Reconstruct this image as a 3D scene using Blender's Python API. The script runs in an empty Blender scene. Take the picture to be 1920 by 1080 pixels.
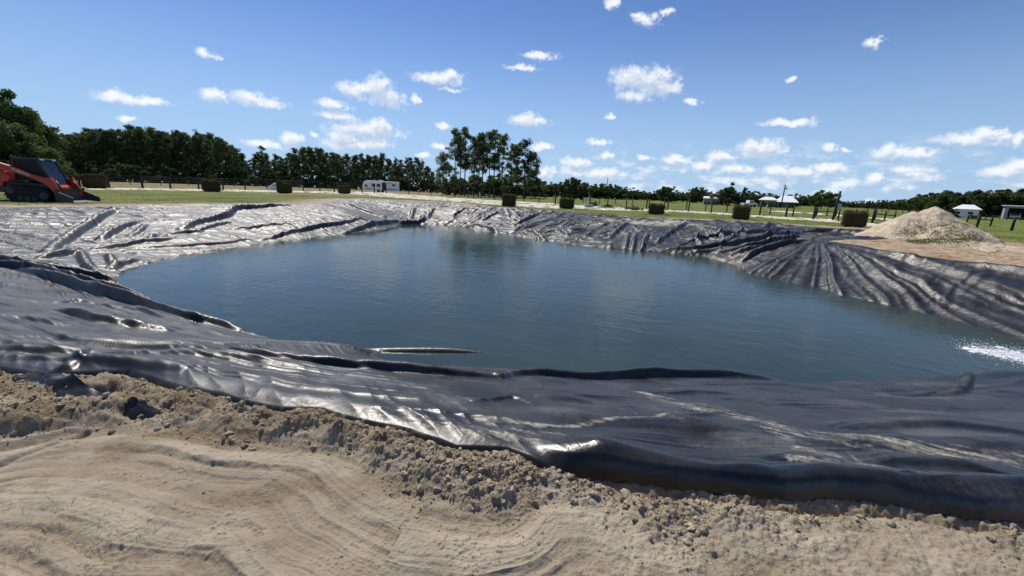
import bpy, math, random
import numpy as np
from mathutils import Matrix, Vector

# ------------------------------------------------------------------ camera, sky, sun, exposure
SC = bpy.context.scene
COL = SC.collection
R = math.radians
EYE = 1.7
FPX, CX, CY = 780.0, 960.0, 540.0            # focal length and centre in photo pixels
PITCH, ROLL = R(13.25), R(2.2)
F_ = np.array([0, math.cos(PITCH), -math.sin(PITCH)])
_r0 = np.array([1.0, 0, 0]); _u0 = np.array([0, math.sin(PITCH), math.cos(PITCH)])
R_ = math.cos(ROLL) * _r0 + math.sin(ROLL) * _u0
U_ = -math.sin(ROLL) * _r0 + math.cos(ROLL) * _u0
cam_data = bpy.data.cameras.new('camera')
cam = bpy.data.objects.new('camera', cam_data); COL.objects.link(cam)
cam_data.sensor_width = 36.0; cam_data.lens = FPX / 1920 * 36.0
cam_data.clip_start = 0.05; cam_data.clip_end = 20000
M = Matrix(((R_[0], U_[0], -F_[0], 0), (R_[1], U_[1], -F_[1], 0), (R_[2], U_[2], -F_[2], EYE), (0, 0, 0, 1)))
cam.matrix_world = M
SC.camera = cam

SUN_AZ, SUN_EL = R(-29), R(52)               # azimuth from +Y, clockwise
SKY_STRENGTH = 0.082
SUN_STRENGTH = 4.9
SC.view_settings.view_transform = 'Standard'
SC.view_settings.look = 'None'
SC.view_settings.exposure = 0.0
SC.view_settings.gamma = 1.0
sun_data = bpy.data.lights.new('sun', 'SUN'); sun_data.energy = SUN_STRENGTH; sun_data.angle = R(0.55)
sun_data.color = (1.0, 0.945, 0.86)
sun = bpy.data.objects.new('sun', sun_data); COL.objects.link(sun)
sd = Vector((math.sin(SUN_AZ) * math.cos(SUN_EL), math.cos(SUN_AZ) * math.cos(SUN_EL), math.sin(SUN_EL)))
sun.rotation_euler = (-sd).to_track_quat('-Z', 'Y').to_euler()
sun.location = sd * 60

def ray(px, py):
    d = (px - CX) / FPX * R_ + (CY - py) / FPX * U_ + F_
    return d / np.linalg.norm(d)

def azel(px, py):
    d = ray(px, py)
    return math.degrees(math.atan2(d[0], d[1])), math.degrees(math.asin(d[2]))

CLOUDS = [(385,102,17,6),(222,182,38,11),(285,192,30,7),(240,224,20,4),(400,178,22,12),(468,183,30,11),(500,191,36,8),
 (668,170,34,13),(712,168,28,22),(738,184,20,15),(778,188,7,9),(820,148,42,11),(840,142,22,10),(848,168,20,3),(622,198,26,8),(628,217,34,6),
 (685,243,60,13),(710,240,30,14),(655,270,46,11),(700,268,30,10),(640,255,24,10),(498,270,32,8),(545,260,20,11),(590,252,8,4),(795,292,14,5),
 (830,235,12,5),(825,273,14,5),(1010,105,28,6),(978,127,26,5),(990,227,34,9),(985,222,18,8),(1015,275,17,7),
 (1185,146,36,20),(1222,152,40,24),(1250,165,22,14),(1190,180,28,11),(1210,37,20,11),(1194,28,10,6),(1145,5,12,8),(1250,22,12,6),
 (1635,80,13,8),(1485,149,9,4),(1295,191,11,6),(1145,218,10,4),(1480,231,46,6),(1500,228,20,6),(1120,268,20,5),(1140,290,12,6),(1205,294,9,4),
 (1080,305,26,9),(1020,325,20,12),(1070,322,18,10),(1130,325,34,10),(1265,300,26,8),(1265,293,12,7),(1430,281,42,15),(1415,276,20,12),(1355,295,28,9),
 (1318,310,20,9),(1685,287,58,11),(1665,281,20,10),(1720,287,22,10),(1825,262,66,11),(1850,254,30,13),(1915,262,16,15),(1890,320,50,12),(1905,310,30,12),
 (1640,332,22,10),(1725,330,34,8),(1700,316,26,7),(1555,275,14,6),(1585,278,7,3),(1500,322,36,9),(1552,316,34,9),(1460,318,24,10),(1380,318,34,8)]

def nd(nt, typ, **kw):
    n = nt.nodes.new(typ)
    for k, v in kw.items():
        if k == 'inp':
            for kk, vv in v.items(): n.inputs[kk].default_value = vv
        else: setattr(n, k, v)
    return n

def build_world():
    w = bpy.data.worlds.new('World'); SC.world = w; w.use_nodes = True
    nt = w.node_tree; nt.nodes.clear(); L = nt.links.new
    def math_(op, a, b=None, c=None, clamp=False):
        n = nd(nt, 'ShaderNodeMath', operation=op, use_clamp=clamp)
        for i, v in enumerate((a, b, c)):
            if v is None: continue
            if isinstance(v, (int, float)): n.inputs[i].default_value = v
            else: L(v, n.inputs[i])
        return n.outputs[0]
    tc = nd(nt, 'ShaderNodeTexCoord')
    sep = nd(nt, 'ShaderNodeSeparateXYZ'); L(tc.outputs['Generated'], sep.inputs[0])
    az = math_('MULTIPLY', math_('ARCTAN2', sep.outputs[0], sep.outputs[1]), 57.2958)
    el = math_('MULTIPLY', math_('ARCSINE', sep.outputs[2]), 57.2958)
    comb = nd(nt, 'ShaderNodeCombineXYZ'); L(az, comb.inputs[0]); L(el, comb.inputs[1])
    p0 = comb.outputs[0]
    def noise(vec, scale, detail, rough=0.55, col=False):
        n = nd(nt, 'ShaderNodeTexNoise'); n.inputs['Scale'].default_value = scale
        n.inputs['Detail'].default_value = detail; n.inputs['Roughness'].default_value = rough
        L(vec, n.inputs['Vector']); return n.outputs['Color' if col else 'Fac']
    def field(vec):
        # warp so the outlines billow
        wv = nd(nt, 'ShaderNodeVectorMath', operation='MULTIPLY_ADD')
        L(noise(vec, 0.55, 5, 0.62, True), wv.inputs[0])
        wv.inputs[1].default_value = (2.6, 1.5, 0); wv.inputs[2].default_value = (-1.3, -0.75, 0)
        ad = nd(nt, 'ShaderNodeVectorMath', operation='ADD'); L(vec, ad.inputs[0]); L(wv.outputs[0], ad.inputs[1])
        flat = nd(nt, 'ShaderNodeVectorMath', operation='MULTIPLY'); L(ad.outputs[0], flat.inputs[0]); flat.inputs[1].default_value = (1, 1, 0)
        p = flat.outputs[0]; cur = None
        for (x, y, rx, ry) in CLOUDS:
            a, e = azel(x, y)
            sx = abs(azel(x + rx, y)[0] - azel(x - rx, y)[0]) / 2; sy = abs(azel(x, y + ry)[1] - azel(x, y - ry)[1]) / 2
            sx, sy = 1.22 * sx + 0.05, 1.22 * sy + 0.05
            m = nd(nt, 'ShaderNodeVectorMath', operation='MULTIPLY_ADD'); L(p, m.inputs[0])
            m.inputs[1].default_value = (1 / sx, 1 / sy, 0); m.inputs[2].default_value = (-a / sx, -e / sy, 0)
            ln = nd(nt, 'ShaderNodeVectorMath', operation='LENGTH'); L(m.outputs[0], ln.inputs[0])
            cur = ln.outputs['Value'] if cur is None else math_('MINIMUM', cur, ln.outputs['Value'])
        # billow erosion
        return math_('ADD', cur, math_('MULTIPLY', math_('SUBTRACT', noise(vec, 1.1, 9, 0.68), 0.5), 2.1))
    def smooth(v, a, b):
        n = nd(nt, 'ShaderNodeMapRange', interpolation_type='SMOOTHSTEP'); L(v, n.inputs['Value'])
        n.inputs['From Min'].default_value = a; n.inputs['From Max'].default_value = b
        n.inputs['To Min'].default_value = 1; n.inputs['To Max'].default_value = 0
        return n.outputs['Result']
    d1 = field(p0)
    up = nd(nt, 'ShaderNodeVectorMath', operation='ADD'); L(p0, up.inputs[0]); up.inputs[1].default_value = (-0.3, 0.75, 0)
    d2 = field(up.outputs[0])
    mask = smooth(d1, 0.30, 1.22)
    shade = smooth(d2, 0.1, 1.15)
    # bank of small clouds low over the right horizon
    st = nd(nt, 'ShaderNodeVectorMath', operation='MULTIPLY'); L(p0, st.inputs[0]); st.inputs[1].default_value = (1, 2.1, 1)
    bn = noise(st.outputs[0], 0.34, 7, 0.6)
    bw = math_('MULTIPLY', smooth(el, 1.5, 7.5), smooth(math_('ABSOLUTE', math_('SUBTRACT', az, 34)), 14, 36))
    bm = math_('MULTIPLY', math_('SUBTRACT', 1, smooth(bn, 0.47, 0.66)), bw)
    bm = math_('MULTIPLY', bm, 0.85)
    total = math_('MAXIMUM', mask, bm, clamp=True)
    sky = nd(nt, 'ShaderNodeTexSky', sky_type='NISHITA'); sky.sun_disc = False
    sky.sun_elevation = SUN_EL; sky.sun_rotation = SUN_AZ % (2 * math.pi)
    sky.altitude = 20; sky.air_density = 1.0; sky.dust_density = 0.0; sky.ozone_density = 1.0
    cc = nd(nt, 'ShaderNodeMix', data_type='RGBA'); L(math_('MULTIPLY', shade, 0.95), cc.inputs['Factor'])
    cc.inputs['A'].default_value = (11.6, 12.0, 12.6, 1); cc.inputs['B'].default_value = (6.6, 7.8, 9.8, 1)
    mx = nd(nt, 'ShaderNodeMix', data_type='RGBA'); L(math_('MULTIPLY', total, 0.94), mx.inputs['Factor'])
    tint = nd(nt, 'ShaderNodeMix', data_type='RGBA', blend_type='MULTIPLY'); tint.inputs['Factor'].default_value = 1.0; L(sky.outputs[0], tint.inputs['A']); tint.inputs['B'].default_value = (0.73, 0.90, 1.24, 1)
    hz = nd(nt, 'ShaderNodeMix', data_type='RGBA'); L(math_('MULTIPLY', smooth(el, -2.0, 22.0), 0.85), hz.inputs['Factor'])
    L(tint.outputs['Result'], hz.inputs['A']); hz.inputs['B'].default_value = (5.0, 7.4, 10.6, 1); L(hz.outputs['Result'], mx.inputs['A']); L(cc.outputs['Result'], mx.inputs['B'])
    bg = nd(nt, 'ShaderNodeBackground'); bg.inputs['Strength'].default_value = SKY_STRENGTH
    L(mx.outputs['Result'], bg.inputs['Color'])
    out = nd(nt, 'ShaderNodeOutputWorld'); L(bg.outputs[0], out.inputs['Surface'])
    w.cycles.sampling_method = 'MANUAL'; w.cycles.sample_map_resolution = 512
build_world()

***

Brief — Scan the lines for the string "scene". Pick out every line that has it.

Finished exercise —
Reconstruct this image as a 3D scene using Blender's Python API. The script runs in an empty Blender scene. Take the picture to be 1920 by 1080 pixels.
SC = bpy.context.scene